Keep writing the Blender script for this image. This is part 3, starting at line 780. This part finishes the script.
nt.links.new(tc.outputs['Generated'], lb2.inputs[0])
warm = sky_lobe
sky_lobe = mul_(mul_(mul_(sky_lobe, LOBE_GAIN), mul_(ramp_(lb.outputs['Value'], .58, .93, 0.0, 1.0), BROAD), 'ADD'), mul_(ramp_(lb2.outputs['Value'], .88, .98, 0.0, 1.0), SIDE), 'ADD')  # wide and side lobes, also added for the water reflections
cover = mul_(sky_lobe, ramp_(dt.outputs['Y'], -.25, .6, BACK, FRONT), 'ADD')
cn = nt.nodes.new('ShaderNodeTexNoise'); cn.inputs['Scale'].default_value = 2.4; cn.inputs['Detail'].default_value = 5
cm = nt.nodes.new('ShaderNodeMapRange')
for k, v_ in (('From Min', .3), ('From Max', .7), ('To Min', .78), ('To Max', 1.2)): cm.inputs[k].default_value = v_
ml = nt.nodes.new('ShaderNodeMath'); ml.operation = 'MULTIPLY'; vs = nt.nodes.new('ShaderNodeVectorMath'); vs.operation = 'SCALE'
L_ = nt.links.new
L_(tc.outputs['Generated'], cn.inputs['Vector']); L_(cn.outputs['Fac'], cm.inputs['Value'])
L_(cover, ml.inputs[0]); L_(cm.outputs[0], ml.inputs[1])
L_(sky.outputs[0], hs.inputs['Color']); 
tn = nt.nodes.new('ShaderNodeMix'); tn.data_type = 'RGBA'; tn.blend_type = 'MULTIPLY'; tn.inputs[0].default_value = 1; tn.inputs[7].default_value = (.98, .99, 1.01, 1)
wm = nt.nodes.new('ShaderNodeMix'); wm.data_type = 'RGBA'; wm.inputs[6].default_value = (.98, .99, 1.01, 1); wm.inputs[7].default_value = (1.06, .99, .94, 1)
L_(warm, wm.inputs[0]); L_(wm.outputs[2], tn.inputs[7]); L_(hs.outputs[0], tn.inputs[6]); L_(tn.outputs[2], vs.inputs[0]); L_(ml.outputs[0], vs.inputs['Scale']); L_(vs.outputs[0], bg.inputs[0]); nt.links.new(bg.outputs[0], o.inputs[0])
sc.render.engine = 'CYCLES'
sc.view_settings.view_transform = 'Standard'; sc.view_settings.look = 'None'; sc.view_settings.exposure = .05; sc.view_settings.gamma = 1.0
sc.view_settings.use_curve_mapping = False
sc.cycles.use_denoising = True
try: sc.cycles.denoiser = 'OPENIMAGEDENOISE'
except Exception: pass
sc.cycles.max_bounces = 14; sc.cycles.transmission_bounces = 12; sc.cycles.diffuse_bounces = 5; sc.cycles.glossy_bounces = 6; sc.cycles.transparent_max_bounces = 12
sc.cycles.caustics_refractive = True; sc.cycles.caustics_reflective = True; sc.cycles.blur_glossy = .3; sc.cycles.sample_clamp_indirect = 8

________

* _THE REQUEST_:
Set out the complete listing exactly as shown.

* _ANSWER TO THE PROBLEM_:
Keep writing the Blender script for this image. This is part 3, starting at line 780. This part finishes the script.
nt.links.new(tc.outputs['Generated'], lb2.inputs[0])
warm = sky_lobe
sky_lobe = mul_(mul_(mul_(sky_lobe, LOBE_GAIN), mul_(ramp_(lb.outputs['Value'], .58, .93, 0.0, 1.0), BROAD), 'ADD'), mul_(ramp_(lb2.outputs['Value'], .88, .98, 0.0, 1.0), SIDE), 'ADD')  # wide and side lobes, also added for the water reflections
cover = mul_(sky_lobe, ramp_(dt.outputs['Y'], -.25, .6, BACK, FRONT), 'ADD')
cn = nt.nodes.new('ShaderNodeTexNoise'); cn.inputs['Scale'].default_value = 2.4; cn.inputs['Detail'].default_value = 5
cm = nt.nodes.new('ShaderNodeMapRange')
for k, v_ in (('From Min', .3), ('From Max', .7), ('To Min', .78), ('To Max', 1.2)): cm.inputs[k].default_value = v_
ml = nt.nodes.new('ShaderNodeMath'); ml.operation = 'MULTIPLY'; vs = nt.nodes.new('ShaderNodeVectorMath'); vs.operation = 'SCALE'
L_ = nt.links.new
L_(tc.outputs['Generated'], cn.inputs['Vector']); L_(cn.outputs['Fac'], cm.inputs['Value'])
L_(cover, ml.inputs[0]); L_(cm.outputs[0], ml.inputs[1])
L_(sky.outputs[0], hs.inputs['Color']); 
tn = nt.nodes.new('ShaderNodeMix'); tn.data_type = 'RGBA'; tn.blend_type = 'MULTIPLY'; tn.inputs[0].default_value = 1; tn.inputs[7].default_value = (.98, .99, 1.01, 1)
wm = nt.nodes.new('ShaderNodeMix'); wm.data_type = 'RGBA'; wm.inputs[6].default_value = (.98, .99, 1.01, 1); wm.inputs[7].default_value = (1.06, .99, .94, 1)
L_(warm, wm.inputs[0]); L_(wm.outputs[2], tn.inputs[7]); L_(hs.outputs[0], tn.inputs[6]); L_(tn.outputs[2], vs.inputs[0]); L_(ml.outputs[0], vs.inputs['Scale']); L_(vs.outputs[0], bg.inputs[0]); nt.links.new(bg.outputs[0], o.inputs[0])
sc.render.engine = 'CYCLES'
sc.view_settings.view_transform = 'Standard'; sc.view_settings.look = 'None'; sc.view_settings.exposure = .05; sc.view_settings.gamma = 1.0
sc.view_settings.use_curve_mapping = False
sc.cycles.use_denoising = True
try: sc.cycles.denoiser = 'OPENIMAGEDENOISE'
except Exception: pass
sc.cycles.max_bounces = 14; sc.cycles.transmission_bounces = 12; sc.cycles.diffuse_bounces = 5; sc.cycles.glossy_bounces = 6; sc.cycles.transparent_max_bounces = 12
sc.cycles.caustics_refractive = True; sc.cycles.caustics_reflective = True; sc.cycles.blur_glossy = .3; sc.cycles.sample_clamp_indirect = 8